▶ **Exercise**: Make an exact copy of the data below, leaving out every picture.

** Begin **

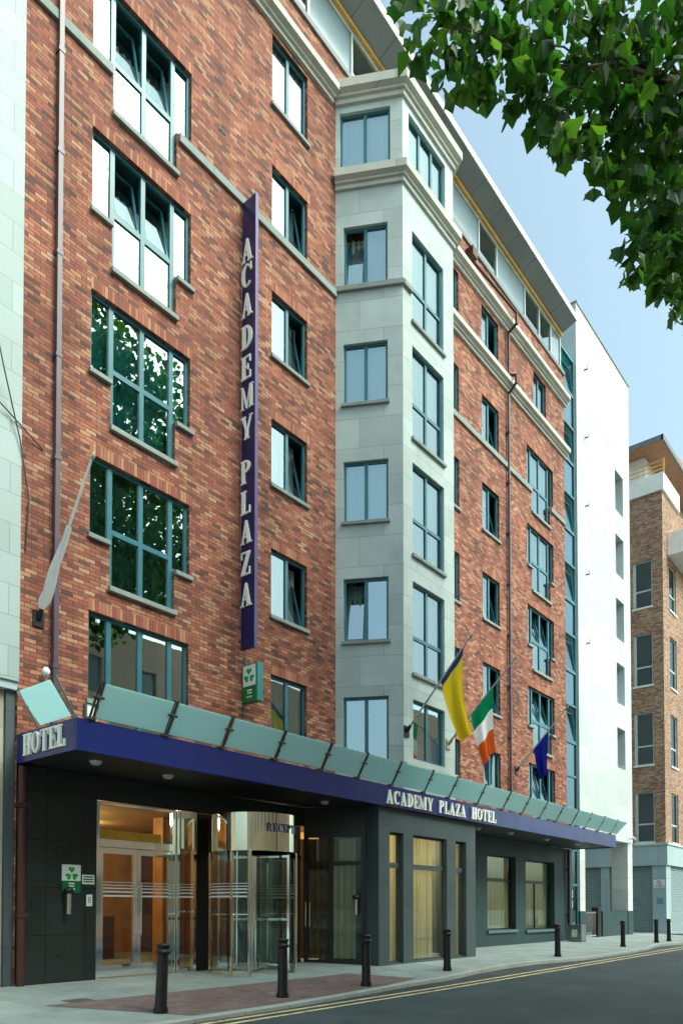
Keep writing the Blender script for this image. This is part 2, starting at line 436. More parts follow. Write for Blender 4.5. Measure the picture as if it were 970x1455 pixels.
# ------------------------------------------------------------------ lettering
def rect(x0, z0, x1, z1): return [(x0, z0), (x1, z0), (x1, z1), (x0, z1)]
def ring(cx, cz, rx, rz, ix, iz, a0, a1, n=18, cx2=None):
    cx2 = cx if cx2 is None else cx2
    out = []
    for k in range(n):
        t0 = rad(a0 + (a1 - a0) * k / n); t1 = rad(a0 + (a1 - a0) * (k + 1) / n)
        out.append([(cx + rx * cos(t0), cz + rz * sin(t0)), (cx + rx * cos(t1), cz + rz * sin(t1)), (cx2 + ix * cos(t1), cz + iz * sin(t1)), (cx2 + ix * cos(t0), cz + iz * sin(t0))])
    return out
def glyph(ch, s=.19, t=.075, f=.05, e=.06):
    def stem(x, w=s, lo=True, hi=True):
        o = [rect(x, 0, x + w, 1)]
        if lo: o += [rect(x - e, 0, x, f), rect(x + w, 0, x + w + e, f)]
        if hi: o += [rect(x - e, 1 - f, x, 1), rect(x + w, 1 - f, x + w + e, 1)]
        return o
    if ch == 'A':
        return .71, [[(.44, 0), (.64, 0), (.40, 1), (.30, 1), (.292, .617)], [(.07, 0), (.15, 0), (.292, .617), (.30, 1)],
                     [(.212, .27), (.375, .27), (.358, .34), (.228, .34)], rect(0, 0, .07, f), rect(.15, 0, .22, f), rect(.37, 0, .44, f), rect(.64, 0, .71, f)]
    if ch == 'C':
        return .64, ring(.33, .5, .33, .5, .17, .43, 42, 318, 22, .36) + [rect(.56, .66, .62, 1)]
    if ch == 'G':
        return .66, ring(.33, .5, .33, .5, .17, .43, 42, 318, 22, .36) + [rect(.56, .66, .62, 1), rect(.45, .08, .62, .42)]
    if ch == 'D':
        return .64, stem(.06, lo=False, hi=False) + [rect(0, 0, .06, f), rect(0, 1 - f, .06, 1)] + ring(.25, .5, .37, .5, .17, .5 - t, -90, 90)
    if ch == 'E':
        return .58, stem(.06, lo=False, hi=False) + [rect(0, 0, .06, f), rect(0, 1 - f, .06, 1), rect(.25, 1 - t, .55, 1), rect(.49, .7, .55, 1 - t), rect(.25, .47, .43, .47 + t), rect(.38, .37, .43, .47), rect(.38, .47 + t, .43, .645), rect(.25, 0, .56, t), rect(.5, t, .56, .32)]
    if ch == 'H':
        return .68, stem(.06) + [p for p in stem(.43)] + [rect(.25, .47, .43, .47 + t)]
    if ch == 'I':
        return .31, stem(.06)
    if ch == 'K':
        return .68, stem(.06, hi=True) + [[(.25, .4), (.33, .5), (.6, 1), (.5, 1), (.25, .55)], [(.33, .5), (.48, 0), (.66, 0), (.42, .66)]]
    if ch == 'L':
        return .58, stem(.06, lo=False) + [rect(0, 0, .06, f), rect(.25, 0, .56, t), rect(.5, t, .56, .32)]
    if ch == 'M':
        return .86, [rect(.06, 0, .13, 1), rect(.60, 0, .79, 1), [(.13, 1), (.13, .7), (.36, 0), (.42, 0), (.42, .2)], [(.42, 0), (.60, .78), (.60, 1), (.42, .2)],
                     rect(0, 0, .06, f), rect(.13, 0, .19, f), rect(.54, 0, .60, f), rect(.79, 0, .85, f), rect(0, 1 - f, .06, 1), rect(.79, 1 - f, .85, 1)]
    if ch == 'N':
        return .7, [rect(.06, 0, .13, 1), rect(.55, 0, .62, 1), [(.13, 1), (.13, .72), (.55, 0), (.55, .28)], rect(0, 0, .06, f), rect(.13, 0, .19, f), rect(0, 1 - f, .06, 1), rect(.49, 1 - f, .55, 1), rect(.62, 1 - f, .68, 1)]
    if ch == 'O':
        return .66, ring(.33, .5, .33, .5, .16, .44, 0, 360, 32)
    if ch == 'P' or ch == 'R':
        g = stem(.06, hi=False) + [rect(0, 1 - f, .06, 1)] + ring(.25, .73, .34, .27, .16, .27 - t, -90, 90)
        if ch == 'R': g += [[(.32, .46), (.46, .46), (.67, 0), (.48, 0)]]
        return (.70 if ch == 'R' else .62), g
    if ch == 'T':
        return .67, stem(.24, hi=False) + [rect(0, 1 - t, .24, 1), rect(.43, 1 - t, .67, 1), rect(0, .7, .06, 1 - t), rect(.61, .7, .67, 1 - t)]
    if ch == 'Y':
        return .70, [rect(.26, 0, .45, .42), [(.26, .42), (.37, .42), (.23, 1), (.04, 1)], [(.37, .42), (.45, .42), (.66, 1), (.58, 1)], rect(.2, 0, .26, f), rect(.45, 0, .51, f), rect(-.02, 1 - f, .035, 1), rect(.235, 1 - f, .29, 1), rect(.53, 1 - f, .575, 1), rect(.665, 1 - f, .71, 1)]
    if ch == 'Z':
        return .64, [rect(.04, 1 - t, .6, 1), rect(.04, .7, .1, 1 - t), [(.04, t), (.25, t), (.6, 1 - t), (.39, 1 - t)], rect(.04, 0, .6, t), rect(.54, t, .6, .32)]
    return .4, []
def text_width(txt, gap=.08): return sum(glyph(c)[0] + gap for c in txt) - gap
def add_text(mb, txt, fn, height, width, gap=.08, m=0):
    """fn(a, b, d): a along the text, b up, d outward; the word is fitted to width"""
    k = width / text_width(txt, gap)
    x = 0
    for c in txt:
        w, polys = glyph(c)
        for p in polys:
            q = [((x + a) * k, b * height) for a, b in p]
            mb.prism(q, lambda a, b: fn(a, b, 1), lambda a, b: fn(a, b, 0), m)
        x += w + gap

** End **

▶ **Task response**:
Keep writing the Blender script for this image. This is part 2, starting at line 436. More parts follow. Write for Blender 4.5. Measure the picture as if it were 970x1455 pixels.
# ------------------------------------------------------------------ lettering
def rect(x0, z0, x1, z1): return [(x0, z0), (x1, z0), (x1, z1), (x0, z1)]
def ring(cx, cz, rx, rz, ix, iz, a0, a1, n=18, cx2=None):
    cx2 = cx if cx2 is None else cx2
    out = []
    for k in range(n):
        t0 = rad(a0 + (a1 - a0) * k / n); t1 = rad(a0 + (a1 - a0) * (k + 1) / n)
        out.append([(cx + rx * cos(t0), cz + rz * sin(t0)), (cx + rx * cos(t1), cz + rz * sin(t1)), (cx2 + ix * cos(t1), cz + iz * sin(t1)), (cx2 + ix * cos(t0), cz + iz * sin(t0))])
    return out
def glyph(ch, s=.19, t=.075, f=.05, e=.06):
    def stem(x, w=s, lo=True, hi=True):
        o = [rect(x, 0, x + w, 1)]
        if lo: o += [rect(x - e, 0, x, f), rect(x + w, 0, x + w + e, f)]
        if hi: o += [rect(x - e, 1 - f, x, 1), rect(x + w, 1 - f, x + w + e, 1)]
        return o
    if ch == 'A':
        return .71, [[(.44, 0), (.64, 0), (.40, 1), (.30, 1), (.292, .617)], [(.07, 0), (.15, 0), (.292, .617), (.30, 1)],
                     [(.212, .27), (.375, .27), (.358, .34), (.228, .34)], rect(0, 0, .07, f), rect(.15, 0, .22, f), rect(.37, 0, .44, f), rect(.64, 0, .71, f)]
    if ch == 'C':
        return .64, ring(.33, .5, .33, .5, .17, .43, 42, 318, 22, .36) + [rect(.56, .66, .62, 1)]
    if ch == 'G':
        return .66, ring(.33, .5, .33, .5, .17, .43, 42, 318, 22, .36) + [rect(.56, .66, .62, 1), rect(.45, .08, .62, .42)]
    if ch == 'D':
        return .64, stem(.06, lo=False, hi=False) + [rect(0, 0, .06, f), rect(0, 1 - f, .06, 1)] + ring(.25, .5, .37, .5, .17, .5 - t, -90, 90)
    if ch == 'E':
        return .58, stem(.06, lo=False, hi=False) + [rect(0, 0, .06, f), rect(0, 1 - f, .06, 1), rect(.25, 1 - t, .55, 1), rect(.49, .7, .55, 1 - t), rect(.25, .47, .43, .47 + t), rect(.38, .37, .43, .47), rect(.38, .47 + t, .43, .645), rect(.25, 0, .56, t), rect(.5, t, .56, .32)]
    if ch == 'H':
        return .68, stem(.06) + [p for p in stem(.43)] + [rect(.25, .47, .43, .47 + t)]
    if ch == 'I':
        return .31, stem(.06)
    if ch == 'K':
        return .68, stem(.06, hi=True) + [[(.25, .4), (.33, .5), (.6, 1), (.5, 1), (.25, .55)], [(.33, .5), (.48, 0), (.66, 0), (.42, .66)]]
    if ch == 'L':
        return .58, stem(.06, lo=False) + [rect(0, 0, .06, f), rect(.25, 0, .56, t), rect(.5, t, .56, .32)]
    if ch == 'M':
        return .86, [rect(.06, 0, .13, 1), rect(.60, 0, .79, 1), [(.13, 1), (.13, .7), (.36, 0), (.42, 0), (.42, .2)], [(.42, 0), (.60, .78), (.60, 1), (.42, .2)],
                     rect(0, 0, .06, f), rect(.13, 0, .19, f), rect(.54, 0, .60, f), rect(.79, 0, .85, f), rect(0, 1 - f, .06, 1), rect(.79, 1 - f, .85, 1)]
    if ch == 'N':
        return .7, [rect(.06, 0, .13, 1), rect(.55, 0, .62, 1), [(.13, 1), (.13, .72), (.55, 0), (.55, .28)], rect(0, 0, .06, f), rect(.13, 0, .19, f), rect(0, 1 - f, .06, 1), rect(.49, 1 - f, .55, 1), rect(.62, 1 - f, .68, 1)]
    if ch == 'O':
        return .66, ring(.33, .5, .33, .5, .16, .44, 0, 360, 32)
    if ch == 'P' or ch == 'R':
        g = stem(.06, hi=False) + [rect(0, 1 - f, .06, 1)] + ring(.25, .73, .34, .27, .16, .27 - t, -90, 90)
        if ch == 'R': g += [[(.32, .46), (.46, .46), (.67, 0), (.48, 0)]]
        return (.70 if ch == 'R' else .62), g
    if ch == 'T':
        return .67, stem(.24, hi=False) + [rect(0, 1 - t, .24, 1), rect(.43, 1 - t, .67, 1), rect(0, .7, .06, 1 - t), rect(.61, .7, .67, 1 - t)]
    if ch == 'Y':
        return .70, [rect(.26, 0, .45, .42), [(.26, .42), (.37, .42), (.23, 1), (.04, 1)], [(.37, .42), (.45, .42), (.66, 1), (.58, 1)], rect(.2, 0, .26, f), rect(.45, 0, .51, f), rect(-.02, 1 - f, .035, 1), rect(.235, 1 - f, .29, 1), rect(.53, 1 - f, .575, 1), rect(.665, 1 - f, .71, 1)]
    if ch == 'Z':
        return .64, [rect(.04, 1 - t, .6, 1), rect(.04, .7, .1, 1 - t), [(.04, t), (.25, t), (.6, 1 - t), (.39, 1 - t)], rect(.04, 0, .6, t), rect(.54, t, .6, .32)]
    return .4, []
def text_width(txt, gap=.08): return sum(glyph(c)[0] + gap for c in txt) - gap
def add_text(mb, txt, fn, height, width, gap=.08, m=0):
    """fn(a, b, d): a along the text, b up, d outward; the word is fitted to width"""
    k = width / text_width(txt, gap)
    x = 0
    for c in txt:
        w, polys = glyph(c)
        for p in polys:
            q = [((x + a) * k, b * height) for a, b in p]
            mb.prism(q, lambda a, b: fn(a, b, 1), lambda a, b: fn(a, b, 0), m)
        x += w + gap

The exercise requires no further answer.